Rigor

Rigor in doctoral work, named correctly: not difficulty, not volume, not technical sophistication. The fit between a question and how it is approached, the transparency of choices, and the discipline of inviting critique. This file extends §4 of the synthesis with Andrew Maynard’s emphasis: high standards for substance, wide tolerance for form, no patience for procedural compliance dressed up as rigor. Consult when a user is unsure whether their work is rigorous, when they are confusing rigor with format compliance, or when the AI needs to push on procedure-as-rigor.


Rigor is one of the most-used words in doctoral work, and one of the most, in my opinion, consistently misunderstood. Students often arrive with a version of it that means difficulty, or volume, or technical sophistication, or strict conformity to a methodological orthodoxy — and aim their work at that. None of those is what rigor is to me. And the gap shows up at exactly the moments when it most matters.

The synthesis names rigor more carefully: the fit between a question and the approach used to address it; the transparency of choices and their justification; the capacity of the work to be critiqued — claims stated clearly enough to be challenged; attention to alternative explanations, rival interpretations, and threats to validity; and honest handling of limitations.

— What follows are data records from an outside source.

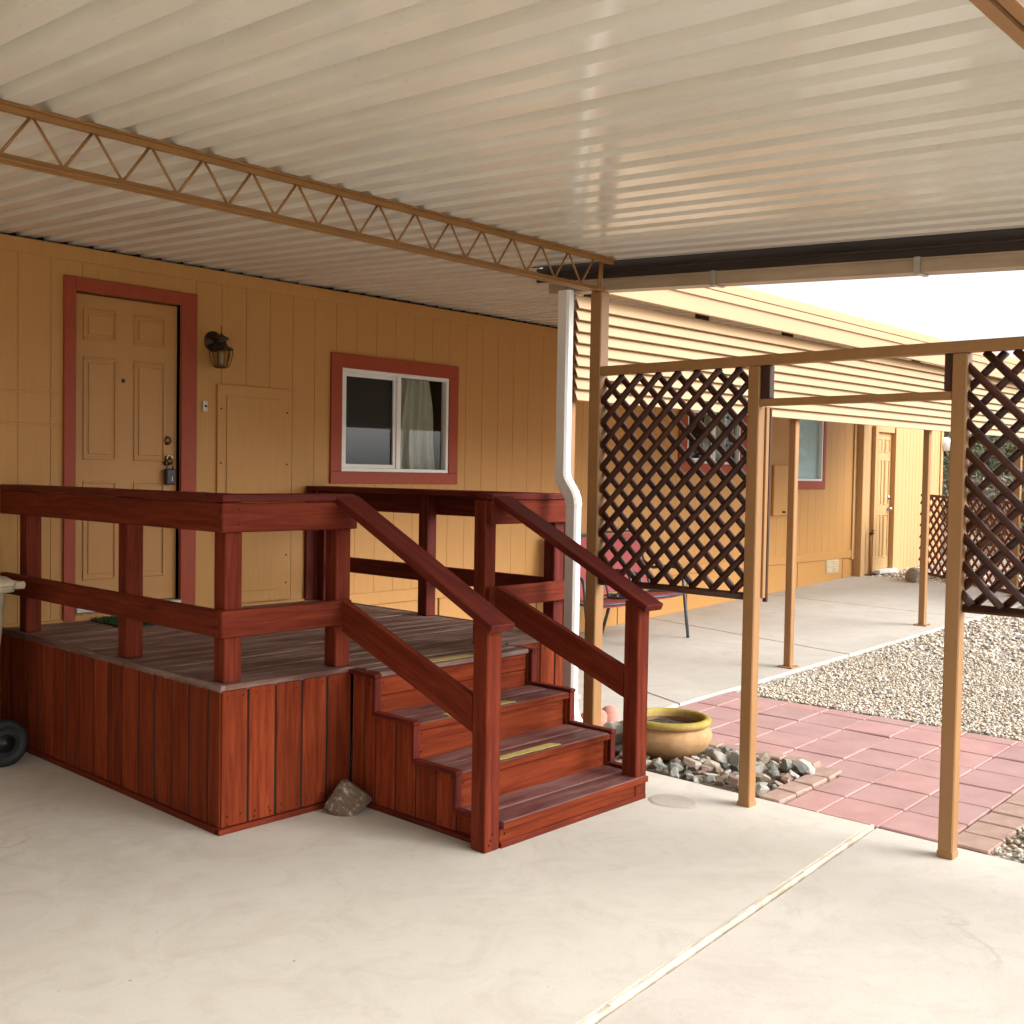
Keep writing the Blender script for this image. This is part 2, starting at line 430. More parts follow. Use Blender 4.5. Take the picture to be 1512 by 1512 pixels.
# ------------------------------------------------------------------ ground
b = MB()
xs = [-160, -20, 4.79, 18.5, 30, 200]; ys = [-160, -20, 0, 10, 40, 160]
def gz(x): return -.10+ (0 if x <= 4.8 else .036*(min(x, 18.5)-4.8))
b.add([(x, y, gz(x)) for x in xs for y in ys], [(i*6+j, (i+1)*6+j, (i+1)*6+j+1, i*6+j+1) for i in range(5) for j in range(5)])
tag(b.build('ground', M['earth']), 'bare desert soil spreading out to the horizon', 'ground', kind='structure')

JX0, JY0, JX1, JY1 = -9.0, 1.0, 4.812, 2.137        # joint across the driveway
def slab(name, poly, top, th, mat, label, cat, sub=None):
    b = MB(); n = len(poly); e = .012
    cx = sum(p[0] for p in poly)/n; cy = sum(p[1] for p in poly)/n
    def ins(p):
        d = Vector((cx-p[0], cy-p[1])); d.normalize(); return (p[0]+d.x*e*1.4, p[1]+d.y*e*1.4)
    t = (lambda x, y: top) if not callable(top) else top
    v = [(*p, t(*p)-th) for p in poly]+[(*p, t(*p)-e) for p in poly]+[(*ins(p), t(*p)) for p in poly]
    f = [tuple(range(2*n, 3*n))]
    for i in range(n):
        j = (i+1) % n
        f += [(i, j, n+j, n+i), (n+i, n+j, 2*n+j, 2*n+i)]
    b.add(v, f)
    return tag(b.build(name, mat), label, cat, kind='structure')
slab('driveway', [(JX0, JY0+.012), (JX1, JY1+.012), (4.808, 6.6), (JX0, 6.6)], 0.0, .12, M['drive'], 'pale stained concrete driveway under the carport roof', 'driveway')
slab('driveway', [(JX0, -9), (4.805, -9), (JX1, JY1-.013), (JX0, JY0-.013)], -.006, .12, M['apron'], 'brushed pale concrete apron on the near side of the joint', 'driveway')
b = MB()
n = 210
for i in range(n):
    a, c = i/n, (i+1)/n
    w = .0105+.0022*math.sin(i*.37)+rnd(-.0012, .0012); z = .003+.002*math.sin(i*.21)+rnd(-.001, .001)
    p0 = (JX0+(JX1-JX0)*a, JY0+(JY1-JY0)*a+.002, z-.02); p1 = (JX0+(JX1-JX0)*c+.001, JY0+(JY1-JY0)*c+.002, z-.02+rnd(-.001, .001))
    b.bar(p0, p1, w*1.15, .04, .001)
tag(b.build('joint_board', M['strip']), 'bleached wooden joint strip running between the two driveway slabs', 'joint strip', kind='structure')
# round patch in the slab beside the stair
b = MB(); vs = []
for k in range(36):
    t = 2*math.pi*k/36; rr = .115*(1+.05*math.sin(3*t)+rnd(-.02, .02))
    vs.append((4.44+rr*math.cos(t)*.8, 3.0+rr*math.sin(t), .004))
ring = [(4.44+(p[0]-4.44)*1.14, 3.0+(p[1]-3.0)*1.14, .001) for p in vs]
b.add(vs+ring, [tuple(range(36))]+[(36+k, 36+(k+1) % 36, (k+1) % 36, k) for k in range(36)])
tag(b.build('concrete_patch', M['patch']), 'round grey patch set in the driveway slab beside the stair foot', 'patch', kind='structure')

LF = [M['bark'], M['strip']]
for i, (x, y) in enumerate([(2.45, 3.05), (2.05, 2.75), (1.62, 2.35), (2.9, 2.5), (2.2, 2.12), (2.75, 2.05), (3.75, 1.75), (3.3, 2.72), (1.35, 3.3), (1.75, 3.55)]):
    b = MB(); L_, w_ = rnd(.008, .017), rnd(.003, .006); a = rnd(0, 6.28); c_, s_ = math.cos(a), math.sin(a); vs = []
    for u, h in ((-1, 0), (-.4, 1), (.3, .8), (1, 0), (.3, -.8), (-.4, -1)): vs.append((u*L_*c_-h*w_*s_, u*L_*s_+h*w_*c_, .004+.003*abs(u)))
    lo = [(p[0], p[1], p[2]-.0012) for p in vs]
    b.add(vs+lo, [(0, 1, 2, 3, 4, 5), (11, 10, 9, 8, 7, 6)]+[(k, (k+1) % 6, 6+(k+1) % 6, 6+k)[::-1] for k in range(6)])
    o = b.build('dry_leaf', LF[i % 2], None, (x, y, 0))
    tag(o, 'tiny dry leaf fleck lying on the open driveway concrete', 'leaf', 'leaf flecks on the driveway')

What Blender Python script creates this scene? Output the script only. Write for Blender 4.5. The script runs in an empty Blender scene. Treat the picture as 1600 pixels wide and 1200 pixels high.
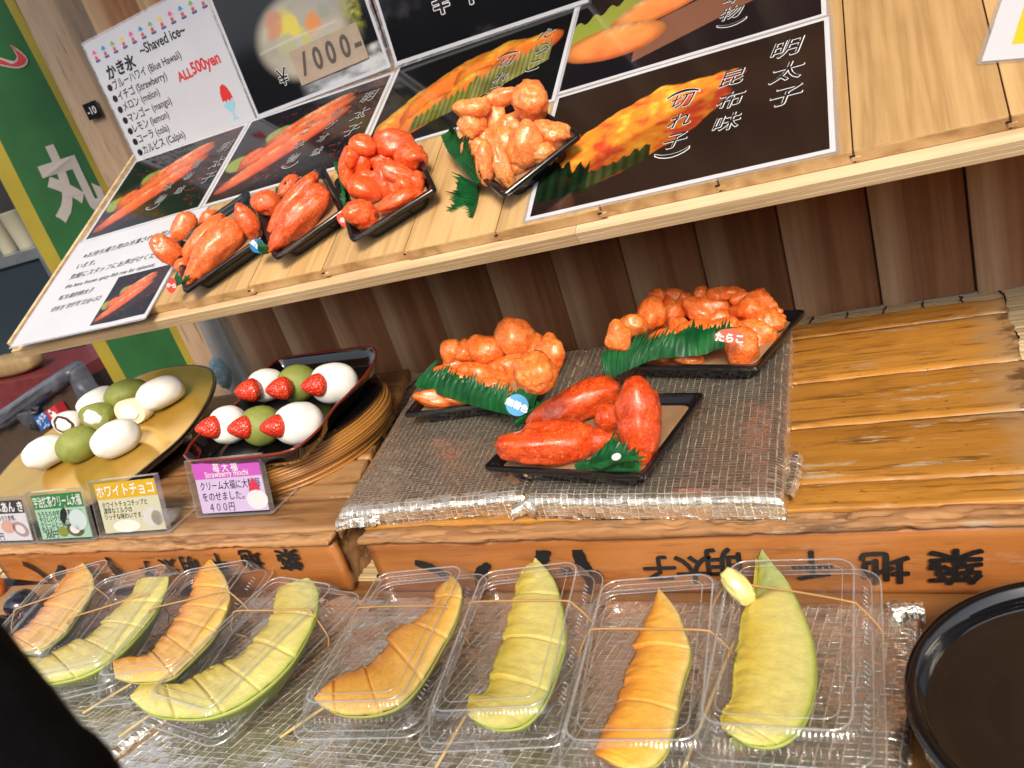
import bpy, bmesh, math, random
import numpy as np
from mathutils import Matrix, Vector

random.seed(7); RNG = np.random.RandomState(11)
SC = bpy.context.scene
COL = SC.collection

# ------------------------------------------------------------------ camera
FPX = 1295.0                                   # focal length in photo pixels (1600 wide)
_D = np.array([1050., 3100., 1295.]); _D /= np.linalg.norm(_D)      # world down, in camera axes
_L = np.array([-2530., 316., 1295.]); _L -= _D * (_L @ _D); _L /= np.linalg.norm(_L)
_X = -_L; _Y = np.cross(_X, _D)
RW = np.array([_X, _Y, -_D])                   # rows: world axes seen from the camera (x right, y down, z forward)
CAM = np.array([0., 0., .42])
cd = bpy.data.cameras.new('camera'); cam = bpy.data.objects.new('camera', cd); COL.objects.link(cam)
cd.sensor_width = 36.0; cd.lens = 36.0 * FPX / 1600.0
cd.clip_start = 0.02; cd.clip_end = 200.0
_r, _u, _b = RW[:, 0], -RW[:, 1], -RW[:, 2]
cam.matrix_world = Matrix(((_r[0], _u[0], _b[0], CAM[0]), (_r[1], _u[1], _b[1], CAM[1]), (_r[2], _u[2], _b[2], CAM[2]), (0, 0, 0, 1)))
cd.dof.use_dof = True; cd.dof.focus_distance = 0.86; cd.dof.aperture_fstop = 11.0
SC.camera = cam

# ------------------------------------------------------------------ world, sun, exposure
SUN_EL, SUN_AZ = math.radians(41), math.radians(154)     # azimuth clockwise from +Y
w = bpy.data.worlds.new('World'); SC.world = w; w.use_nodes = True
nt = w.node_tree
sky = nt.nodes.new('ShaderNodeTexSky'); sky.sky_type = 'NISHITA'; sky.sun_disc = False
sky.sun_elevation = SUN_EL; sky.sun_rotation = SUN_AZ; sky.air_density = 1.0; sky.dust_density = 2.5; sky.ozone_density = 1.0
hs = nt.nodes.new('ShaderNodeHueSaturation'); hs.inputs['Saturation'].default_value = .42; nt.links.new(sky.outputs[0], hs.inputs['Color']); nt.links.new(hs.outputs[0], nt.nodes['Background'].inputs[0]); nt.nodes['Background'].inputs[1].default_value = 0.15
sl = bpy.data.lights.new('sun', 'SUN'); sl.energy = 2.5; sl.angle = math.radians(16); sl.color = (1.0, 0.86, 0.66)
so = bpy.data.objects.new('sun', sl); COL.objects.link(so)
_sd = Vector((math.sin(SUN_AZ) * math.cos(SUN_EL), math.cos(SUN_AZ) * math.cos(SUN_EL), math.sin(SUN_EL)))
so.rotation_euler = _sd.to_track_quat('Z', 'Y').to_euler(); so.location = _sd * 8
SC.view_settings.view_transform = 'Standard'; SC.view_settings.look = 'None'
SC.view_settings.exposure = 0.50; SC.view_settings.gamma = 1.0
SC.render.engine = 'CYCLES'
SC.cycles.max_bounces = 10; SC.cycles.transparent_max_bounces = 40; SC.cycles.diffuse_bounces = 4
SC.cycles.glossy_bounces = 5; SC.cycles.transmission_bounces = 6; SC.cycles.caustics_reflective = False; SC.cycles.caustics_refractive = False
SC.cycles.use_denoising = True; SC.cycles.sample_clamp_indirect = 6.0

# ------------------------------------------------------------------ measuring helpers: a photo pixel on a known plane of the place
def ray(px, py): return RW @ np.array([px - 800., py - 600., FPX])
def pz(px, py, z=0.): r = ray(px, py); return CAM + r * (z - CAM[2]) / r[2]
def py_(px, p, y): r = ray(px, p); return CAM + r * (y - CAM[1]) / r[1]
def onpl(px, py, o, n): r = ray(px, py); return CAM + r * ((np.asarray(o) - CAM) @ n) / (r @ n)
V3 = lambda *a: np.array(a, float)
def unit(v): v = np.asarray(v, float); return v / np.linalg.norm(v)

class Fr:
    """a local frame: origin and three unit axes"""
    def __init__(s, o, ex, ey, ez=None):
        s.o = np.asarray(o, float); s.x = unit(ex); ey = np.asarray(ey, float)
        s.y = unit(ey - s.x * (ey @ s.x)); s.z = np.cross(s.x, s.y) if ez is None else unit(ez)
    def p(s, P): P = np.atleast_2d(np.asarray(P, float)); return s.o + P[:, :1] * s.x + P[:, 1:2] * s.y + P[:, 2:3] * s.z
    def at(s, u, v, w=0.): return s.o + s.x * u + s.y * v + s.z * w
    def inv(s, q): q = np.asarray(q) - s.o; return np.array([q @ s.x, q @ s.y, q @ s.z])
    def px(s, px, py, h=0.): return s.inv(onpl(px, py, s.o + s.z * h, s.z))
    def mat(s):
        return Matrix(((s.x[0], s.y[0], s.z[0], s.o[0]), (s.x[1], s.y[1], s.z[1], s.o[1]), (s.x[2], s.y[2], s.z[2], s.o[2]), (0, 0, 0, 1)))
    def moved(s, u, v, w=0., rot=0.):
        c, q = math.cos(rot), math.sin(rot)
        return Fr(s.at(u, v, w), s.x * c + s.y * q, -s.x * q + s.y * c)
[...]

A dissertation can be technically elaborate and rigorously weak, or methodologically simple and rigorously strong. The discipline lives in the fit and the transparency, not in the complexity.

That decomposition holds. My emphasis adds two things to it.

What I expect from doctoral work is the substance of rigor as the synthesis names it — a defensible question, a defensible approach, evidence handled with care, claims warranted by the work, alternatives engaged, limits named. What I am willing to be flexible about is how this substance gets conveyed. The format, the style, the specific structure of the document, the disciplinary or transdisciplinary frame the work sits in — all of that is, to me, secondary to whether the work is legible and defensible. Different fields, different students, different questions, and different intellectual traditions produce different forms. The substance is what survives the form.

What I have no patience for is procedural compliance dressed up as rigor. This is a failure mode I see often, and it is deeply limiting. A student who has done all the prescribed things — followed the methodological recipe, formatted to the field’s expectations, cited the canonical sources — without demonstrating that they have thought has produced compliance, not rigor. Procedure is not the same as discipline. A box-ticking model of doctoral work, where the degree is earned by performing the right behaviors rather than by doing the underlying work, fails at the substance even when it passes at the surface. This is what I push back on hard with my own students.

The trap here is what economists call Goodhart’s law: when a measure becomes a target, it ceases to be a good measure. The visible markers of rigor — formatting conventions, citation density, methodological declarations, length — are sometimes mistaken for rigor itself. They are not. They are signals of rigor when rigor is present, and decorations when it is not. The clearest case, and one I have particularly little patience with, is the insistence on APA formatting (or any specific style guide) as if conforming to the format were itself a marker of scholarly seriousness. APA has its uses; what it does not have is the substance of rigor. The same logic applies to the form of a dissertation more broadly: when the form becomes the thing, the content gets lost.

And the standard itself: it does not come from your committee. It comes from the field or area of scholarship — from other scholars, from the lineage of work the dissertation joins, from examiners outside the immediate program who will read the work and judge whether it advances the conversation. To turn up at a defense expecting to be passed because the work was hard and the committee is friendly is to misunderstand the whole arrangement. It is also, in a real way, an insult to the field, to the people who came before, to other students who met the standard, and to the committee itself.

What is worth saying explicitly, because it is often assumed otherwise, is that rigor is not a property of conventional disciplinary research alone. Transdisciplinary work, work that crosses or transcends disciplinary boundaries, work that draws on multiple traditions or develops its own — all of that can be rigorous in exactly the sense the synthesis names, even though it does not borrow its standards wholesale from any single field. The invariants — fit, transparency, critique-readiness, alternatives, honest limits — apply across the board. What changes is the apparatus. What does not change is the substance.

Across disciplines, rigor takes different recognizable forms — see §4 of the synthesis for how it shows up in philosophy, qualitative and quantitative social science, mixed methods, experimental natural science, engineering, computational fields, and practice-based work.

If you are wondering whether your work is rigorous, a useful question is which of two things you might be confusing it with: difficulty (just because something is hard does not make it rigorous), or procedural compliance (just because you have done the prescribed things does not make it rigorous either). Both confusions are common; both fail under examination.